Obviously, going by the title, it's not the real-life Leonard that's the focus of Doctor's Orders, but the fictional one—McCoy, that is. After Bones gets back from visiting a friend in Switzerland on shore leave, the Enterprise heads off to make first contact with the races of 1212 Muscae IV, a.k.a. Flyspeck. Yes, that's races plural—Starfleet is ultra-psyched about getting all three intelligent races on this planet into the Federation, because it's the first time anyone's ever encountered a planet with three intelligent races. Those races are the Ornae, protoplasmic beings who use their own bodies as tools and building blocks; the Lahit, tree people; and the ;At, giant featureless boulders that appear shrouded in a dense fog in scans and can phase in and out of linear time. The bureaucrats at Starfleet, here portrayed in a particularly crusty and impatient way that makes you wonder how the Enterprise crew manages to make the strides for humanity it does with all that red tape in their faces, make it clear that batting anything lower than 1.000 will be viewed as a massive disappointment.
With Starfleet breathing down their necks, the crew is exhausting itself trying to establish a linguistic foothold.
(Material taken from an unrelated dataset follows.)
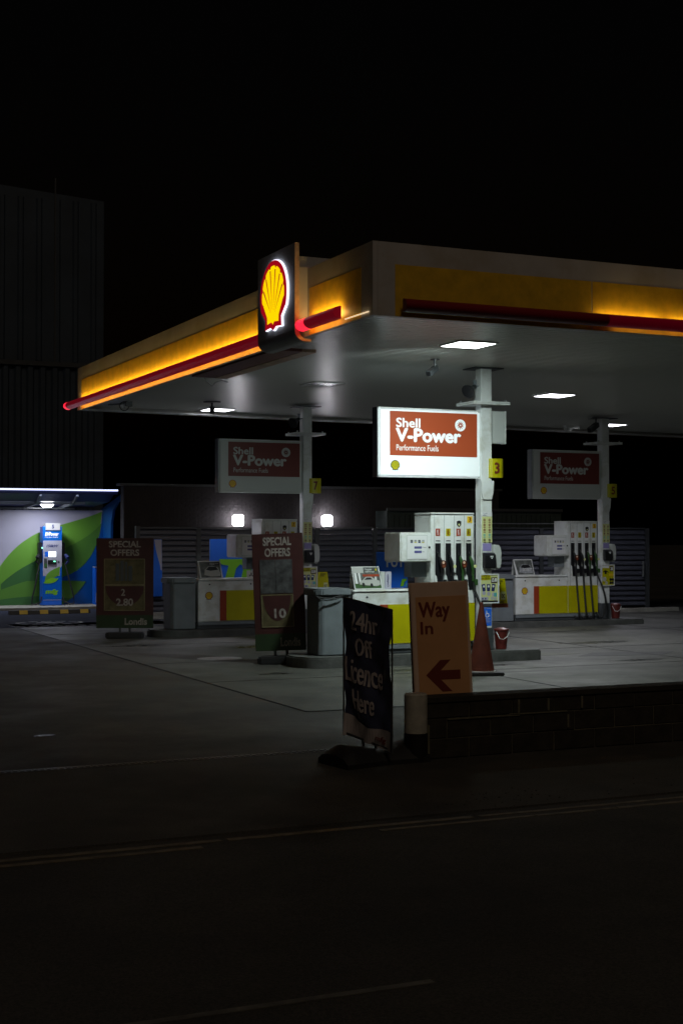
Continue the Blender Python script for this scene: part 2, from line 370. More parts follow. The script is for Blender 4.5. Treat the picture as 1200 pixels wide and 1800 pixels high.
for a, b, mm_ in ((7.33, 10.1, 'redbar3'), (10.1, 15.8, 'redbar2'), (15.8, 20.7, 'redbar2'), (20.7, XR, 'redbar2')):
    MB().prism([(CY0+p, z) for p, z in BP], 'x', a+.001, b-.001).build('light_bar', mm_, bevel=.004, **W)
def strip(name, x0, x1, y0, y1, z0, z1, m='e_amb'): MB().box(x0, x1, y0, y1, z0, z1).build(name, m, **W)
for a, b in ((14.95, 16.30), (17.8, 28.0)):
    strip('led_strip', CX0-.092, CX0-.072, 15.42 if a < 15 else a, b, FB+.145, FB+.185)
for a, b in ((10.05, 11.0), (11.12, 11.45), (11.9, 14.2), (16.2, 22), (22.3, 26.5)):
    strip('led_strip', a, b, CY0-.092, CY0-.072, FB+.145, FB+.185, 'e_amb2')
for a, b in ((15.42, 16.30), (17.8, 28.0)):
    strip('led_light_block', CX0-.094, CX0-.035, a, b, FB+.118, FB+.122, 'white'); strip('led_strip', CX0-.092, CX0-.08, a, b, FB+.05, FB+.06, 'e_amb4')  # unseen shelf added to keep the upper strip's light off the lower fascia
strip('led_light_block', 10.0, 26.6, CY0-.094, CY0-.035, FB+.118, FB+.122, 'white'); strip('led_strip', 10.3, 26.6, CY0-.092, CY0-.08, FB+.05, FB+.06, 'e_amb5')
strip('led_strip', CX0-.02, CX0-.006, 14.66, 15.3, FB+.045, FB+.055, 'e_amb3')
# open hatch at the edge trim, its dark inside and lit far wall painted on
MB().box(7.15, 7.53, 17.9, 21.5, FB+.0, FB+.04).build('recess_shade_plate', 'maroon', **W)
MB().box(7.535, 7.74, 17.9, 21.5, FB-.006, FB+.04).build('recess_lit_strip', 'beige', bevel=.004, **W)
# ceiling lights
def area(loc, sx, sy, power, color, rot=(0, 0, 0), spread=PI, parent=None, name='lamp'):
    l = bpy.data.lights.new(name, 'AREA'); l.shape = 'RECTANGLE' if sx != .3 else 'ELLIPSE'; l.size = sx; l.size_y = sy; l.energy = power; l.color = color; l.spread = spread
    o = bpy.data.objects.new(name, l); col.objects.link(o); o.location = loc; o.rotation_euler = rot
    return o
LG = (.84, 1, .96); LV = (.9, .9, 1)
for x, y, pw, c in ((9.55, 16.88, 190, LG), (9.80, 22.4, 0, LG), (9.82, 28.0 - .15, 36, LV), (14.5, 22.4, 135, (.93, .95, 1)), (14.5, 27.9, 8, LV), (19.6, 27.9, 45, (.86, .86, 1)), (19.4, 22.4, 0, LG), (14.5, 16.88, 0, LG), (19.4, 16.88, 10, LG), (24, 22.4, 20, LG)):
    fr = MB(); h = .29
    for s in (-1, 1):
        fr.box(x-h, x+h, y+s*h-.02, y+s*h+.02, SZ-.02, SZ+.0); fr.box(x+s*h-.02, x+s*h+.02, y-h+.021, y+h-.021, SZ-.02, SZ+.0)
    f = fr.build('ceiling_light', 'white', **W)
    dm = 'e_off' if pw == 0 else ('e_lamp' if c == LG else 'e_lamp2')
    MB().box(x-h+.02, x+h-.02, y-h+.02, y+h-.02, SZ-(.022 if pw else .012), SZ-.004).build('diffuser', dm, f).data.transform(Matrix.Translation(-can.location))
    if pw: area((x, y, SZ-.05), .5, .5, pw, c, name='canopy_lamp', spread=R(154 if pw == 190 else 136), rot=(R(20 if pw == 190 else 0), 0, 0))

# ---- lit emblem blade on the left fascia (faces -X: local -Y is world -X, local +x is world -Y)
bl = thing('emblem_sign', (6.80, 17.05, 4.41), 'charcoal blade panel with glowing scallop emblem on the canopy edge', 'sign', rz=R(-90))
pr = [(0, 1.2), (.06, 1.2), (.06, .10)] + [(.16-.10*math.cos(R(a)), .10-.10*math.sin(R(a)))for a in (15, 30, 45, 60, 75, 90)] + [(.22, .0), (.22, -.035)] + [(.14-.14*math.sin(R(a)), .105-.14*math.cos(R(a))) for a in (0, 15, 30, 45, 60, 75, 90)]
MB().prism(pr, 'x', -.635, .635).build('back_panel', 'blade', bl)
pe = MB()
for s in (1,): pe.prism(pr, 'x', .636, .648)
pe.build('panel_edge', 'beige', bl)  # near edge coloured beige for the amber light falling on it
box('mounting_box', 'fascia', bl, -.50, .52, .062, .62, .91, 1.06); box('mounting_box', 'fascia', bl, .30, .60, .062, .195, .22, .905)
hb_ = MB().prism([(x*.92+.01, z*.92+.63) for x, z in _shell([(.29, -.33), (.305, -.47), (.10, -.455), (0, -.5)], arc(0, 0, .5, -22, 202, 30))], 'y', -.030, -.004).build('emblem_halo_body', 'e_halo', bl)
emblem(bl, .01, .63, .90, -.031, 'e_sr', 'e_sy', depth=.01)
# bent white tube standing in for a bright reflection by the hatch
t = [(7.50, 21.9, 4.50), (7.52, 21.85, 4.43), (7.60, 21.8, 4.36), (7.64, 21.75, 4.42), (7.72, 21.7, 4.45), (7.82, 21.65, 4.42)]
o = MB().tube(t, .014, 6).build('reflection_curl', 'chrome'); o.data.materials[0] = M['wht2']; tag(o, 'curled white strip standing for a bright reflection under the canopy edge', 'painted reflection')

# ================================================================== COLUMNS, SIGNS, PUMPS : one of each, then copies
def make_column():
    c = thing('canopy_column', (11.185, 19.30, .16), 'white square canopy column beside the brightly lit pump', 'column', 'white columns holding up the canopy')
    z0 = .16
    B = dict(parent=c, world=True)
    MB().box(11.09, 11.28, 19.2, 19.39, .50, 4.56).build('shaft', 'white', bevel=.012, **B)
    MB().box(11.075, 11.295, 19.185, 19.405, z0, .50).build('column_foot', 'dgrey', bevel=.006, **B)
    MB().box(10.86, 11.50, 19.02, 19.58, 3.965, 3.985).build('flange', 'white', **B)
    MB().box(10.86, 11.50, 19.02, 19.58, 3.99, 4.01).build('flange', 'white', **B)
    MB().box(10.93, 11.44, 19.1, 19.5, 4.53, 4.545).build('flange', 'dgrey', **B)
    bo = MB()
    for x in (10.91, 11.45):
        for y in (19.07, 19.53): bo.frus((x, y, 4.01), .018, .018, .035, 6)
    bo.build('flange_bolt', 'steel', **B)
    MB().prism([(11.075, 2.79), (11.30, 2.79), (11.285, 2.60), (11.26, 2.50), (11.11, 2.50), (11.085, 2.60)], 'y', 19.17, 19.198).build('gusset_plate', 'white', **B)
    return c
def local(c, fn):
    """run fn with coordinates written for the first island, then move the meshes under root c"""
    before = set(col.objects); fn()
    for o in set(col.objects)-before:
        if o.type == 'MESH': o.data.transform(Matrix.Translation(-c.location))
def make_vsign(lit):
    c = thing('fuel_sign', (10.2, 19.2, 2.82), '', 'sign', 'red and white fuel signs on the columns')
    wm, rm, tm, ym = ('e_vp', 'e_vpr', 'e_vp', 'yellow') if lit else ('plastic', 'usred', 'plastic', 'gold')
    def fn():
        MB().box(9.32, 11.075, 19.205, 19.37, 2.825, 3.87).build('sign_box', wm, c, bevel=.03, seg=3)
        MB().box(9.30, 9.318, 19.21, 19.375, 2.82, 3.875).build('end_cap', 'dgrey' if lit else 'greyp', c)
        MB().box(9.32, 11.07, 19.195, 19.2045, 2.823, 2.836).box(9.32, 11.07, 19.195, 19.2045, 3.86, 3.873).build('edge_trim', 'white', c)
        p = plate('red_panel', rm, c, 9.51, 11.015, 3.15, 3.82, 19.2045, .004)
        y = 19.2
        text('Shell', 'lettering', tm, p, 9.618, 10.02, 3.58, 3.717, y, 0, fat=.014)
        text('V-Power', 'lettering', tm, p, 9.618, 10.72, 3.365, 3.56, y, 0, fat=.012)
        text('Performance Fuels', 'lettering', tm, p, 9.618, 10.336, 3.225, 3.316, y, 0)
        d_ = disc('burst_disc', tm, p, 10.718, 3.636, .093, y)
        st = []
        for k in range(20):
            a = 2*PI*k/20; rr = .07 if k % 2 == 0 else .03
            a += .25 if k % 2 == 0 else 0
            st.append((10.718+rr*math.cos(a), 3.636+rr*math.sin(a)))
        poly('burst', rm, d_, st, y-.003, .002)
        disc('burst_core', tm, d_, 10.718, 3.636, .012, y-.005, .002, 12)
        emblem(c, 9.60, 3.0, .155, 19.2045, 'brown' if lit else 'red', ym)
    local(c, fn); return c
def make_number(n):
    c = thing('pump_number_sign', (11.34, 19.2, 2.84), '', 'sign', 'yellow pump number signs on the columns')
    def fn():
        q = [(11.22, 19.17), (11.26, 19.145), (11.34, 19.13), (11.42, 19.145), (11.465, 19.18), (11.465, 19.36), (11.292, 19.36), (11.292, 19.197), (11.22, 19.197)]
        MB().prism(q, 'z', 2.84, 3.135).build('plate_wrap', 'yellow', c)
        text(n, 'number', 'dred', c, 11.285, 11.375, 2.90, 3.075, 19.128, .03)
    local(c, fn); return c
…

Early conflict manifests in the form of difficulty calibrating the Universal Translator—you know, that magical piece of technobabble that renders everything for the crew in English. It's hard to imagine Doctor's Orders working as an episode of the show when for a while one of the biggest sources of conflict is basically "WE NEED MORE VERBS, DAMMIT", but on the other hand it's exactly the kind of scenario best suited to print that an author couldn't properly explore in one hour of television, making it an extra-special treat.
In the same vein, there are also a lot of department head meetings that sound like a colossal bore on the face of it, but end up being very important in the way that they pull you out of the sly trap of thinking of the secondary and tertiary characters as merely second and third and fourth bananas to the captain. They're not just navigators and engineers and switchboard operators; they're department heads, and they're on the bridge because they're the best of the best and they've proven their mettle time and time again. In addition, jokes and chuckles are in plentiful supply, and there's a really nicely understated thread where Chekov nervously but proudly presents his own survey report with the gentle encouragement of his mentor Spock.
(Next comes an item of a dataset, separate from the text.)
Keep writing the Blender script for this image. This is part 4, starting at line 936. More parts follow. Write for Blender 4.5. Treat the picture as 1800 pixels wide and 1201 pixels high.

Throughout the crew's hard work, McCoy needles Captain Kirk about working too hard and getting the proper amount of rest, implying it should be much easier for the captain to do so since all he has do is sit in the big comfy chair and wait for data to pour in. After one jab too many, Kirk turns the tables on Bones and gives him the conn while he goes planetside. It's a bit of a shaky premise, but Duane is so comfortable with the bridge crew's dynamic and confident in Kirk's reasoning for leaving McCoy in command that you end up going along with it without any major complaints. Of course, things go far more awry than expected, first with Kirk disappearing from all sensor readings, then the Klingons arriving, then an even greater threat showing up, and Starfleet all the while wanting to know how the hell the doctor got to be in charge of the ship and what he intends to do about it, and Dr. McCoy learns the (very) hard way that uneasy lies the head that wears the crown.
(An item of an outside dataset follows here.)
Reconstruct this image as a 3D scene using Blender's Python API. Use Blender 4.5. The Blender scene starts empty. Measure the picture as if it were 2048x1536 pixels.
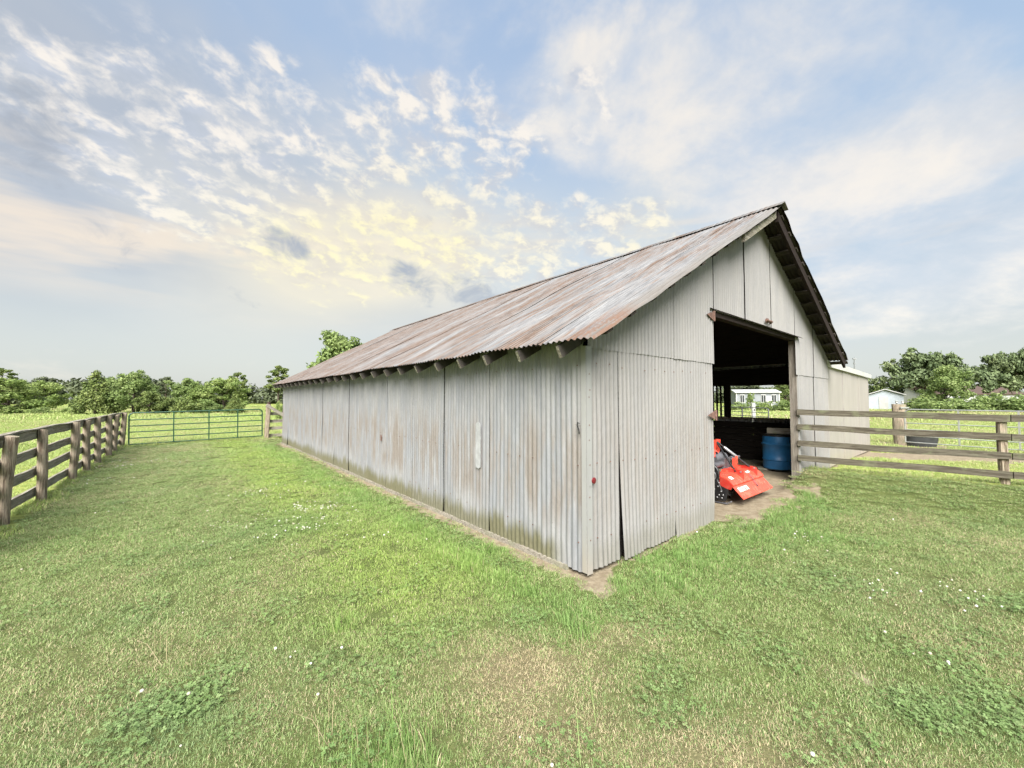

McCoy is the star here, but another character that subtly gets a lot of great development is Uhura. Duane is smart to recognize that "Communications Officer" means a lot more than sitting at the switchboard opening transmissions and whatnot. She might well be the most important character in the establishment of linguistic understanding between the Federation and the three races of Flyspeck, and she's also full of great tactical ideas to help McCoy and Spock deal with the Orion pirates. Every main bridge crew character gets at least one juicy passage in the limelight, but outside of the typical Kirk/Spock/McCoy triumvirate, she definitely gets the biggest steak to chew on, and it's a treat made all the more pleasant by its unexpectedness.
I can see why young Jess really dug this book, even if he only comprehended about a quarter of it. It's of a piece with the other Star Trek works that were resonating with me at the time, in the way that it's light on action (only one space battle) and heavy on diplomacy and consciously choosing to push back against your baser human urges. The first chapter is an iffy start, and it wraps up a pinch too tidily with a deus ex machina (albeit a really cool one), but everything in-between is solid. Of the ten or so TOS Pocket Books I read in my pre-adolescence, this was not only the first but my favorite, and as I continue to explore this kick I'm on, it's set a high bar for what I expect from other Trek stories.
Parts that amused/intrigued me that don't fit anywhere above: McCoy's first transmission with Commander Kaiev ... the reason the Klingons are interested in the planet ... McCoy describing the Orion pirate ship as "a brick covered in frozen spaghetti" ... "McCoy thought about writing a paper on dehydration in personnel on battle stations" (p. 250) ... the apparent importance of arsenic to the Klingon diet.
Recommended if: You've ever been interested in the potential obstacles facing a first contact ... you like slightly goofy "what if?" scenarios ... you're fascinated by how the crew comports itself when danger is afoot and their captain isn't around ... you're intrigued by large swaths of text where Captain Kirk is absent from the action.
Star Trek TOS #50: Doctor's Orders
Written by Diane Duane
Published June 1990
290 pages
Doctor's Orders is available for the usual one cent plus shipping from numerous Amazon Marketplace sellers, and also in a Kindle edition for six dollars, which is actually kind of a ripoff when you realize it's $4.50 on the spine, so don't do that.